Toutefois, le mode de scrutin allemand rend la pure addition de ces chiffres afin d’établir les rapports de force électoraux illusoire. En effet, outre-Rhin, l’électeur dispose de deux bulletins de vote : le premier sert à désigner la moitié des 598 députés, élus par un scrutin uninominal à un tour dans le cadre de 299 circonscriptions ; le second permet de voter pour un parti. Ce dernier vote est utilisé pour corriger la disproportionnalité forcément engendrée par le premier vote, en déterminant le nombre de députés auquel chaque parti à le droit au niveau des Länder. Si dans un Land donné, la CDU obtient plus de députés élus directement que le SPD mais autant de secondes voix, les sociaux-démocrates bénéficieront de sièges de compensation rétablissant l’égalité entre les deux partis. Cette compensation n’a toutefois court que pour les partis ayant franchi 5% des voix au niveau national : ceux qui se situent sous cette barre ne peuvent compter que sur l’élection de députés dans des circonscriptions. Ainsi, en 1998, avec 5,1% des voix au niveau national, le PDS (formation descendante du Parti communiste d’ex-RDA et ayant formé Die Linke en 2007) a obtenu 36 sièges (dont 4 sièges directs et 32 sièges de compensation). Mais quatre ans plus tard, avec 4% des voix, il devait se contenter de 2 députés élus directement dans des circonscriptions. Enfin, un parti qui obtient plus de sièges directs que ce à quoi il aurait eu droit dans le cadre de la proportionnelle conserve ces députés supplémentaires, ce qui peut avoir un impact en cas de résultats très serrés au niveau national.

Dans ce contexte politique et institutionnel très particulier, les sondages peuvent se tromper : en janvier 2013, les élections régionales en Basse-Saxe ont ainsi fait craindre le pire aux stratèges de la CDU. Alors que les sondages n’assuraient pas le FDP de passer la barre des 5%, la direction de la CDU a appelé ses électeurs à donner leur seconde voix au parti libéral, afin de maintenir leur coalition régionale à flot. Résultat : avec 9,9% des voix, le FDP a obtenu un score inespéré, en hausse de 1,7 point par rapport au précédent scrutin. Mais la CDU a fait les frais de ces transferts de voix, avec 36% des suffrages (-6,5 points), au point de perdre le contrôle du Land au profit d’une coalition SPD/Grünen. Pour Angela Merkel et son équipe, l’objectif est donc aider le FDP à franchir la barre des 5% sans pour autant entrainer une hémorragie incontrôlée de la part des électeurs chrétiens-démocrates vers les libéraux, qui serait contre-productive.
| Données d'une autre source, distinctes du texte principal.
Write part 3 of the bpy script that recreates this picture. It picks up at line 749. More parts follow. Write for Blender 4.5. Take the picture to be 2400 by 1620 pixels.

A quelques jours du scrutin, plusieurs combinaisons paraissent donc possibles :

  • Si le FDP parvient à franchir le seuil de la représentation proportionnelle de 5% des voix sans prendre trop de voix à la CDU/CSU, il est probable que les deux partis disposent d’une majorité au Bundestag. La coalition « noire-jaune » au pouvoir depuis 2009 serait alors reconduite.
  • Si le FDP reste sous ce seuil, ou si la CDU/CSU obtient un résultat trop décevant, Angela Merkel peut tenter de bâtir une grande coalition « noir-rouge » avec les sociaux-démocrates, comme entre 2005 et 2009. Elle peut aussi tenter de former une coalition « noire-verte » avec les écologistes, qui ont toutefois clairement exprimé leur refus d’une telle alliance pendant la campagne.
  • Dernière éventualité, la mise en place d’une coalition de gauche élargie réunissant les sociaux-démocrates, les Grünen et Die Linke (coalition « rouge-rouge-verte »), l’alliance « rouge-verte » des années Schroeder ne semblant pas à même de gouverner seule. Cette combinaison a été évoquée pendant la campagne par des membres du SPD et de Die Linke, mais reste cependant assez peu probable devant les réticences importantes de l’aile centriste du SPD et de la fraction la plus à gauche de Die Linke.

Au final, Angela Merkel, boostée par sa popularité acquise grâce aux bonnes performances économiques de l’Allemagne, dispose de bonnes chances d’être reconduite dans ses fonctions. Pour elle, le défi principal réside dans le score du FDP : s’il l’allié libéral souffre trop de sa participation à la coalition, la chancelière risque de devoir nouer une alliance avec les sociaux-démocrates, voire même de perdre le pouvoir au profit d’une improbable coalition unissant les trois partis de gauche. Un élément sur lequel Angela Merkel ne dispose pas réellement de prise.